L'AGONIE DE LA CULTURE EN AFRIQUE
Comme l’École des Sables, au Sénégal, des institutions artistiques majeures du continent meurent dans l'indifférence des milieux politiques
Il y a quelques jours nous recevions un mail à la fois encourageant et navrant à la rédaction de Jeune Afrique. Germaine Acogny et Helmut Vogt, les fondateurs de l’École des Sables s’enthousiasmaient : leur établissement en grave difficulté financière se voyait offrir un sursis pour quelques mois grâce à des dons et des subventions inattendus.
Pour prendre la mesure de la nouvelle, il faut la replacer dans son contexte. L’école de danse sénégalaise située à Toubab Dialo et qui emploie une dizaine de personnes est peut-être la plus influente d’Afrique francophone. Elle a déjà formé en 19 ans des centaines d’artistes sur le continent, souvent gratuitement, ceux-ci ayant rarement les moyens de payer quoi que ce soit.
Des académies du monde entier y envoient leurs meilleures recrues pour les sensibiliser à de nouvelles techniques et une autre approche de la danse. Germaine Acogny, sa fondatrice, figure incontestée de la chorégraphie, est considérée comme « la mère de la danse africaine contemporaine. » C’est donc un monument qui tente actuellement d’échapper à la fermeture en faisant la quête.
Danseurs expulsés Le gouvernement sénégalais, depuis la création de l’école, ne lui a jamais fourni de soutien. Sauf une enveloppe maigrelette de 3 millions de francs CFA (4 500 euros environ) attribuée il y a un an… sans garantir d’aide sur le long terme. Ce sont des institutions et sponsors étrangers qui la maintenaient à flot, tels la Fondation hollandaise DOEN qui a pendant 9 ans payé la moitié de ses frais de fonctionnement (180 000 euros par an au total chaque année).

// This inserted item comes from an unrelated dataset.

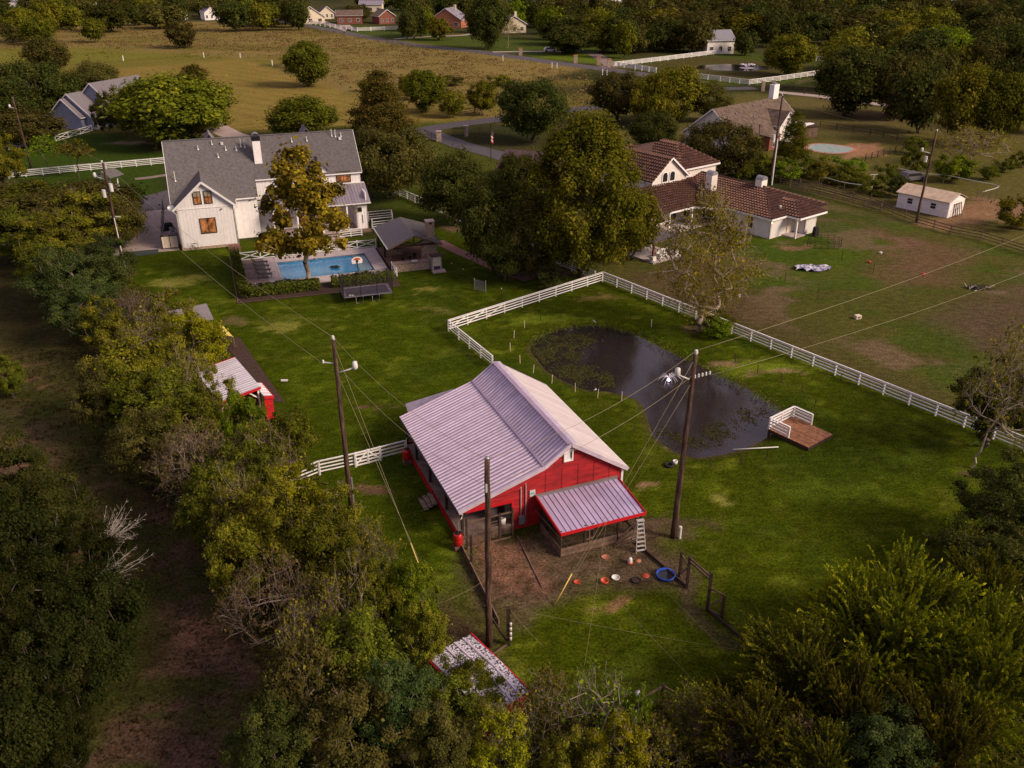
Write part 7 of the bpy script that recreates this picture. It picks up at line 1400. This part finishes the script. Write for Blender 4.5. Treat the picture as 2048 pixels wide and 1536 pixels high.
T('bare0', 1790, 165, 70, 12, 'half-bare grey tree showing limbs right of the drive oak', 'oakbrown', 'barkpale')
for px, py, w, H, lm, lab in ((1530, 330, 80, 3.5, 'green', 'lush bush at the foot of the villa pole'), (1575, 340, 70, 3, 'lime', 'light green bush mass below the kidney pool, left part'), (1620, 330, 80, 3.2, 'green', 'dark bush mass below the kidney pool'), (1660, 345, 80, 2.8, 'olive', 'yellowish vine mound below the kidney pool'), (1700, 330, 70, 2.4, 'lime', 'light leafy mound beside the slanting garden fence'), (1500, 300, 60, 4.5, 'green', 'bush between the dark oak and the villa pole'), (1480, 340, 60, 3, 'green', 'bush directly behind the villa roof ridge'),
        (1775, 345, 44, 3, 'green', 'round garden bush right of the T-shaped post'), (1832, 318, 54, 4, 'green', 'bush under the wires left of the shed pole'), (1910, 335, 80, 4, 'lime', 'yellow-green bush right behind the low white shed'), (1800, 372, 50, 3, 'oak', 'dark bush touching the left end of the low white shed'), (1980, 345, 40, 2.2, 'green', 'small round bush in the row right of the shed'), (2010, 330, 40, 2.2, 'green', 'second round bush in the row right of the shed'), (2040, 318, 40, 2.4, 'green', 'last round bush in the row at the right edge'),
        (2030, 425, 90, 4, 'olive', 'olive bush at the right edge beside the dirt track'), (1700, 355, 80, 2.2, 'green', 'vine hedge before the low white shed, left part'), (1750, 372, 70, 2.2, 'green', 'vine hedge before the low white shed, right part'), (1500, 330, 50, 3, 'lime', 'light bush against the villa roof at the back'), (1830, 290, 50, 3, 'green', 'low bush where the two dark fences meet'),
        (730, 170, 30, 3, 'olive', 'scrub at the field edge left of the bronze-green pine'), (1000, 160, 50, 3, 'olive', 'low scrub in the rough grass above the big round oak'), (900, 160, 60, 2.5, 'oakbrown', 'scrub patch in the rough meadow over the three bushes'), (1100, 560, 60, 2, 'oak', 'low bush under the tallest yellow-green tree'), (1435, 655, 60, 1.8, 'lime', 'pale sprouts right of the pecan trunk')):
    T('bush0' if len(lab) % 2 else 'bush1', px, py, w, H, lab, lm, name='bush', cat='bush')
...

C’est un exemple parmi tant d’autres : EDIT, l’école de danse de Ouagadougou, lançait un appel à l’aide similaire en avril dernier, ses danseurs ont été expulsés et tentent tant bien que mal de continuer à travailler dans une salle exiguë et carrelée ; le Cirque mandingue, qui réclame depuis des années un chapiteau en Guinée, est contraint de tourner exclusivement en Europe ; le festival de jazz de Saint-Louis, au Sénégal, a vu la participation de l’État déjà microscopique encore réduite et peine toujours plus, chaque année, à boucler son budget…
La faute est d’autant plus lourde que ce désengagement laisse le champ libre à d’autres. Aujourd’hui, dans de nombreux pays africains, c’est l’ancien colonisateur via l’Institut français qui pilote, de fait, la politique culturelle en offrant des résidences aux artistes, en leur permettant de voyager, en leur offrant des scènes, souvent les seules aux normes, pour diffuser leurs spectacles.
Mais cette externalisation a ses limites. L’État français promeut par exemple naturellement la francophonie, non les langues locales qui pourraient s’épanouir autrement.